Following a disciplinary hearing which proceeded without participation from the accused, the Mutual Fund Dealers Association of Canada (MFDA) has fined former Assante Financial Management Ltd. advisor, David Ken Carleton Richard, $275,000, plus costs totaling $11,612.50, after it found that Richard had stolen money from two clients, and produced fake account statements to cover his misappropriation, before he ceased communicating with his clients and the MFDA.
The Thunder Bay, Ontario representative was also licensed as an insurance agent during the material time, selling products through a company that he owned and operated, known as VAST Benefits.
Licensed in the mutual fund industry since 2007, Richard was licensed with Assante between July 2013 and April 2018. During the course of its investigation, the MFDA attempted to contact Richard by process server, registered mail, regular mail, email and by phone. “Despite numerous attempts, staff was unable to contact or locate the respondent,” they write.
Fabricated account statement
According to the MFDA’s hearing notice, between 2015 and 2018 Richard misappropriated approximately $98,550 from two clients and furnished one with a fabricated account statement which concealed the misappropriation.
In the first case, Richard was in a relationship with the daughter of his client, a senior, unsophisticated investor suffering from anxiety. Approximately $62,143.30 was taken from that client, funded in part by redemptions Richard had processed in her account and by checks and bank drafts made payable to Richard and VAST. After receiving the payments, the MFDA says Richard deposited all of the money into his personal bank accounts. When the client’s daughter became aware of the payments, Richard provided a fabricated account statement indicating that his client held accounts at Fidelity Investments. Shortly after, he ceased communicating with his client and her daughter altogether. The client found out the fabricated statement was not genuine when she attempted to transfer the investments to another institution.
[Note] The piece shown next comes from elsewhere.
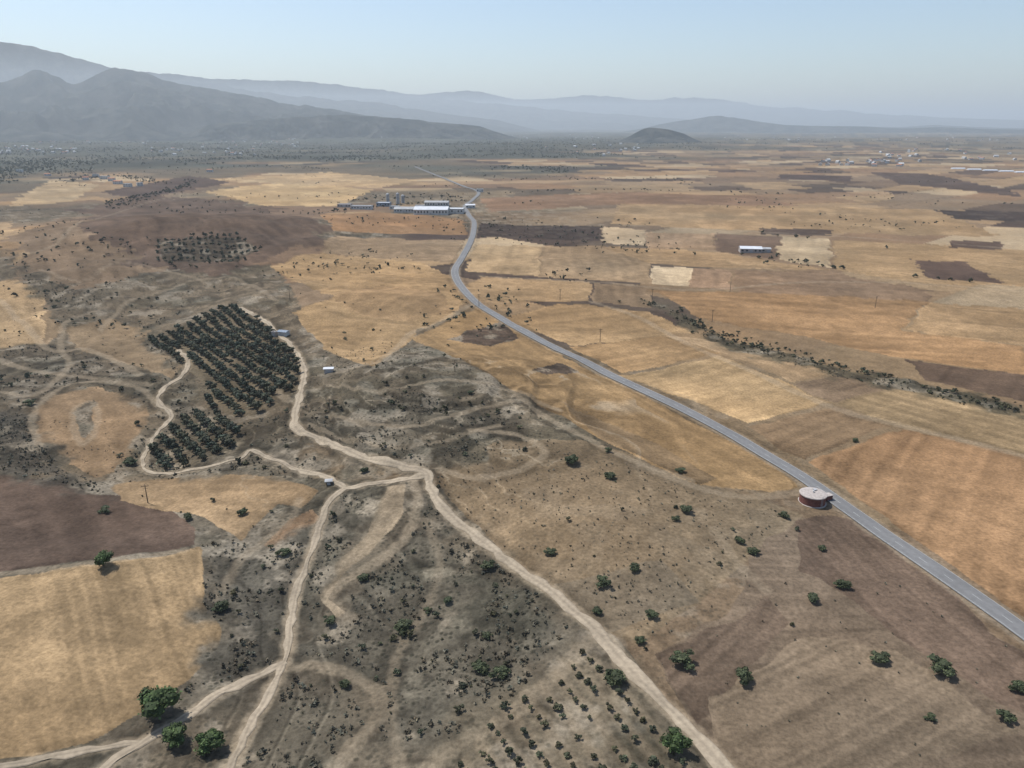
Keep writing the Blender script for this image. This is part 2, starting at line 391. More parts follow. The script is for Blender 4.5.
def grid_quads(ny,nx):
    i=np.arange(ny*nx).reshape(ny,nx)
    return np.stack([i[:-1,:-1],i[:-1,1:],i[1:,1:],i[1:,:-1]],-1).reshape(-1,4)
def N(nt,t,**kw):
    n=nt.nodes.new(t)
    for k,v in kw.items(): setattr(n,k,v)
    return n
gm,nt,bs=new_mat('ground_soil_and_stubble')
bs.inputs['Roughness'].default_value=0.95; bs.inputs['Specular IOR Level'].default_value=0.05
geo=N(nt,'ShaderNodeNewGeometry'); ca=N(nt,'ShaderNodeAttribute',attribute_name='Col'); ra=N(nt,'ShaderNodeAttribute',attribute_name='rough')
def noise(scale,det=4,rough=.6):
    n=N(nt,'ShaderNodeTexNoise'); n.inputs['Scale'].default_value=scale; n.inputs['Detail'].default_value=det; n.inputs['Roughness'].default_value=rough
    nt.links.new(geo.outputs['Position'],n.inputs['Vector']); return n
def mrange(src,a,b,c,d):
    n=N(nt,'ShaderNodeMapRange'); n.inputs[1].default_value=a;n.inputs[2].default_value=b;n.inputs[3].default_value=c;n.inputs[4].default_value=d
    nt.links.new(src,n.inputs[0]); return n.outputs[0]
def math_(op,a,b):
    n=N(nt,'ShaderNodeMath',operation=op)
    for i,s in enumerate((a,b)):
        if isinstance(s,(int,float)): n.inputs[i].default_value=s
        else: nt.links.new(s,n.inputs[i])
    return n.outputs[0]
n1=noise(.9,3,.75); n2=noise(.14,3,.65)
f1=mrange(n1.outputs['Fac'],.3,.7,.68,1.32); f2=mrange(n2.outputs['Fac'],.3,.7,.85,1.15)
mul=math_('MULTIPLY',f1,f2)
vor=N(nt,'ShaderNodeTexVoronoi'); vor.inputs['Scale'].default_value=.62; nt.links.new(geo.outputs['Position'],vor.inputs['Vector'])
spot=mrange(vor.outputs['Distance'],.18,.45,1.0,0.0)
patch=mrange(n2.outputs['Fac'],.40,.56,0.15,1.0)
sc=math_('MULTIPLY',math_('MULTIPLY',spot,patch),ra.outputs['Fac'])
sc=math_('MULTIPLY',sc,.9)
mx=N(nt,'ShaderNodeVectorMath',operation='SCALE'); nt.links.new(ca.outputs['Color'],mx.inputs[0]); nt.links.new(mul,mx.inputs['Scale'])
mm=N(nt,'ShaderNodeMix',data_type='RGBA'); nt.links.new(sc,mm.inputs[0]); nt.links.new(mx.outputs[0],mm.inputs[6]); mm.inputs[7].default_value=(.040,.037,.026,1)
nt.links.new(mm.outputs[2],bs.inputs['Base Color'])
bp=N(nt,'ShaderNodeBump'); bp.inputs['Distance'].default_value=.5
nt.links.new(mrange(ra.outputs['Fac'],0,1,.12,.6),bp.inputs['Strength'])
nt.links.new(math_('ADD',n1.outputs['Fac'],sc),bp.inputs['Height']); nt.links.new(bp.outputs[0],bs.inputs['Normal'])
mesh_np('ground',np.stack([x,y,z],1),grid_quads(ny,nx)[:,::-1],COL,gm,{'rough':ROUGH},smooth=True)

# ------------------------------------------------------------ tracks and road
def noise_mat(name,c1,c2,scale,rough=.9,bump=.2):
    m,t,b=new_mat(name); g=t.nodes.new('ShaderNodeNewGeometry'); n=t.nodes.new('ShaderNodeTexNoise')
    n.inputs['Scale'].default_value=scale; n.inputs['Detail'].default_value=6; t.links.new(g.outputs['Position'],n.inputs['Vector'])
    r=t.nodes.new('ShaderNodeValToRGB'); r.color_ramp.elements[0].position=.32; r.color_ramp.elements[1].position=.68
    r.color_ramp.elements[0].color=(*c1,1); r.color_ramp.elements[1].color=(*c2,1)
    t.links.new(n.outputs['Fac'],r.inputs[0]); t.links.new(r.outputs[0],b.inputs['Base Color'])
    b.inputs['Roughness'].default_value=rough; b.inputs['Specular IOR Level'].default_value=.2
    u=t.nodes.new('ShaderNodeBump'); u.inputs['Strength'].default_value=bump; u.inputs['Distance'].default_value=.1
    t.links.new(n.outputs['Fac'],u.inputs['Height']); t.links.new(u.outputs[0],b.inputs['Normal'])
    return m
def attr_mat(name,rough=.85,spec=.15,scale=2.0,amp=.15):
    m,t,b=new_mat(name); a=t.nodes.new('ShaderNodeAttribute'); a.attribute_name='Col'
    g=t.nodes.new('ShaderNodeNewGeometry'); n=t.nodes.new('ShaderNodeTexNoise'); n.inputs['Scale'].default_value=scale
    t.links.new(g.outputs['Position'],n.inputs['Vector'])
    r=t.nodes.new('ShaderNodeMapRange'); r.inputs[1].default_value=.3;r.inputs[2].default_value=.7;r.inputs[3].default_value=1-amp;r.inputs[4].default_value=1+amp
    t.links.new(n.outputs['Fac'],r.inputs[0])
    s=t.nodes.new('ShaderNodeVectorMath'); s.operation='SCALE'; t.links.new(a.outputs['Color'],s.inputs[0]); t.links.new(r.outputs[0],s.inputs['Scale'])
    t.links.new(s.outputs[0],b.inputs['Base Color']); b.inputs['Roughness'].default_value=rough; b.inputs['Specular IOR Level'].default_value=spec
    return m
track_mat=attr_mat('packed_dirt',.95,.1,1.0,.16)
def ribbon(name,P,width,mat,step=1.5,lift=.10,cols=None,across=7,rag=.35,zf=.0006,edge=-.12):
    P=resample(P,step); T=np.gradient(P,axis=0); T/=np.hypot(T[:,0],T[:,1])[:,None]+1e-9; Nn=np.stack([-T[:,1],T[:,0]],1)
    s=np.linspace(-1,1,across); n=len(P); V=[];C=[]
    d=np.arange(n)*step
    wv=1+(.30*(vn(d/22,d*0,78)-.5)*2 if rag else 0)
    for j,t in enumerate(s):
        o=t*width/2*wv*np.ones(n)
        if rag: o=o+ (abs(t)>.6)*np.sign(t)*rag*2*(vn(d/3,d*0+(1 if t>0 else 9),77)-.5)*1.6
        q=P+Nn*o[:,None]; h=hgt(q[:,0],q[:,1])+ (lift if abs(t)<.99 else lift+edge)+np.hypot(q[:,0],q[:,1])*zf
        V.append(np.column_stack([q,h]))
        if cols is not None: C.append(cols(t,d,q))
    V=np.stack(V,1).reshape(-1,3)
    C=np.stack(C,1).reshape(-1,3) if cols is not None else None
    return mesh_np(name,V,grid_quads(n,across)[:,::-1],C,mat)
def trackcol(t,d,q):
    base=lin((192,172,142))*K
    rut=1.0+.10*math.exp(-((abs(t)-.5)/.18)**2)-.16*math.exp(-(t/.2)**2)-.12*(abs(t)>.9)
    m=(.70+.50*fbm(q[:,0]/5,q[:,1]/5,131,4))*rut
    return base[None,:]*m[:,None]
for w,s,P in TRw:
    if s>=.7: ribbon('dirt_road',P,w,track_mat,cols=trackcol,across=9)
asph=attr_mat('asphalt',.85,.3,.8,.10)
def roadcol(t,d,q):
    base=lin((150,148,145))*K*.88
    m=.86+.24*fbm(q[:,0]/12,q[:,1]/12,133,3)
    return base[None,:]*(m*(1-.08*(abs(abs(t)-.45)<.2))*(1.12 if abs(t)>.9 else 1))[:,None]
rd=ribbon('asphalt_road',ROADw,6.0,asph,step=2.0,lift=.22,cols=roadcol,across=11,rag=0,edge=-.1)
paintm=noise_mat('road_paint',(.36,.36,.34),(.55,.55,.52),3)
def line(name,off,w,dash=None):
    P=resample(ROADw,1.0); T=np.gradient(P,axis=0); T/=np.hypot(T[:,0],T[:,1])[:,None]; Nn=np.stack([-T[:,1],T[:,0]],1)
    a=P+Nn*(off-w/2); b=P+Nn*(off+w/2)
    hz=lambda q:hgt(q[:,0],q[:,1])+.26+np.hypot(q[:,0],q[:,1])*.0006
    V=np.stack([np.column_stack([a,hz(a)]),np.column_stack([b,hz(b)])],1).reshape(-1,3)
    Q=grid_quads(len(P),2)[:,::-1]
    if dash: Q=Q[(np.arange(len(Q))%dash[1])<dash[0]]
    r=np.hypot(P[:,0],P[:,1])
    Q=Q[r[Q[:,0]//2]<700]
    o=mesh_np(name,V,Q,None,paintm); o.parent=rd
line('edge_line_left',-2.75,.10); line('edge_line_right',2.75,.10); line('centre_line',0,.10,(3,9))

# ------------------------------------------------------------ vegetation templates
def cube_sphere(n,rng,sc,jit):
    V=[];Q=[];idx={}
    def vid(p):
        k=tuple(np.round(p,4))
        if k not in idx:
            idx[k]=len(V); q=np.array(p,float); q/=np.linalg.norm(q); V.append(q)
        return idx[k]
    g=np.linspace(-1,1,n+1)
    for ax in range(3):
        for s in(-1,1):
            for i in range(n):
                for j in range(n):
                    c=[]
                    for a,b in((g[i],g[j]),(g[i+1],g[j]),(g[i+1],g[j+1]),(g[i],g[j+1])):
                        p=[0,0,0]; p[ax]=s; p[(ax+1)%3]=a; p[(ax+2)%3]=b; c.append(vid(p))
                    Q.append(c if s>0 else c[::-1])
    V=np.array(V)*(1+jit*(rng.random((len(V),1))-.5)); return V*np.array(sc),np.array(Q)
def template(seed,nleaf,lsize,hh=.75,trunk=0.0,base=(.06,.07,.03),nclump=8,core=.62,nc=2):
    r=np.random.default_rng(seed); Vs=[];Qs=[];Cs=[];n=0
    def add(V,Q,C):
        nonlocal n
        Vs.append(V);Qs.append(Q+n);Cs.append(C);n+=len(V)
    base=np.array(base)
    zc=trunk+hh*.5
    cl=[]
    for i in range(nclump):
        a=i/nclump*6.283+r.random()*.9; rad=.08+.25*r.random()
        cl.append((rad*math.cos(a),rad*math.sin(a),zc+hh*(r.random()-.45)*.5,.10+.11*r.random(),.65+.7*r.random()))
    cl.append((.06*(r.random()-.5),.06*(r.random()-.5),zc+hh*.12,.22,1.1))
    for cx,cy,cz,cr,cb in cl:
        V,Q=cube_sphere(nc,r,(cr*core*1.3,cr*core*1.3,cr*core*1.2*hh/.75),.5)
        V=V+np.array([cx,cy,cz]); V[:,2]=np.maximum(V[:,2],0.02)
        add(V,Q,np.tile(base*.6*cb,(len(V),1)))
    per=max(1,nleaf//len(cl))
    for cx,cy,cz,cr,cb in cl:
        d=r.normal(size=(per,3)); d/=np.linalg.norm(d,axis=1)[:,None]; d[:,2]=np.abs(d[:,2])*1.0-.25
        c=np.array([cx,cy,cz])+d*cr*(.75+.45*r.random((per,1)))*np.array([1,1,hh/.75]); c[:,2]=np.maximum(c[:,2],.03)
        a=r.normal(size=(per,3)); a/=np.linalg.norm(a,axis=1)[:,None]; b=np.cross(a,d+.6*r.normal(size=(per,3))); b/=np.linalg.norm(b,axis=1)[:,None]+1e-9
        s=lsize*(.6+.8*r.random((per,1)))
        V=np.stack([c-a*s-b*s*.6,c+a*s*.8-b*s*.7,c+a*s+b*s*.6,c-a*s*.7+b*s*.7],1).reshape(-1,3)
        Q=np.arange(per*4).reshape(-1,4)
        col=base*(cb*(.7+.75*r.random((per,1))))*np.array([1+.15*(r.random()-.5),1,1])
        add(V,Q,np.repeat(col,4,0))
    if trunk>0:
        def limb(p0,p1,r0,r1):
            p0=np.array(p0);p1=np.array(p1);V=[]
            for p,rad in((p0,r0),(p0*.5+p1*.5+np.array([.015,.01,0]),(r0+r1)/2),(p1,r1)):
                for k in range(6):
                    t=k/6*6.283; V.append(p+np.array([math.cos(t)*rad,math.sin(t)*rad,0]))
            Q=[[i*6+k,i*6+(k+1)%6,(i+1)*6+(k+1)%6,(i+1)*6+k] for i in range(2) for k in range(6)]
            add(np.array(V),np.array(Q),np.tile(np.array([.12,.09,.06]),(18,1)))
        limb((0,0,-.05),(.01,0,trunk+.1),.045,.03)
        for i in range(4):
            c=cl[i*2%nclump]; limb((.01,0,trunk*.8),(c[0],c[1],c[2]),.025,.01)
    return np.vstack(Vs),np.vstack(Qs),np.vstack(Cs)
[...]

In the second case, Richard solicited and accepted payments totaling approximately $36,350 from another client, again funded by redemptions, bank drafts and money orders. In both cases the clients incurred substantial withholding taxes when they redeemed their investments. In 2018 when the second client informed Richard that he intended to redeem his shares and asked for a statement of his investments, Richard again ceased communicating with his client.
Permanently banned
Assante terminated Richard in April 2018 and has reportedly compensated the affected clients. In addition to the fine and costs, the MFDA has also permanently banned Richard from conducting securities related business in any capacity with any MFDA member firm. To date, the MFDA says he has not repaid or otherwise accounted for the missing funds in either case.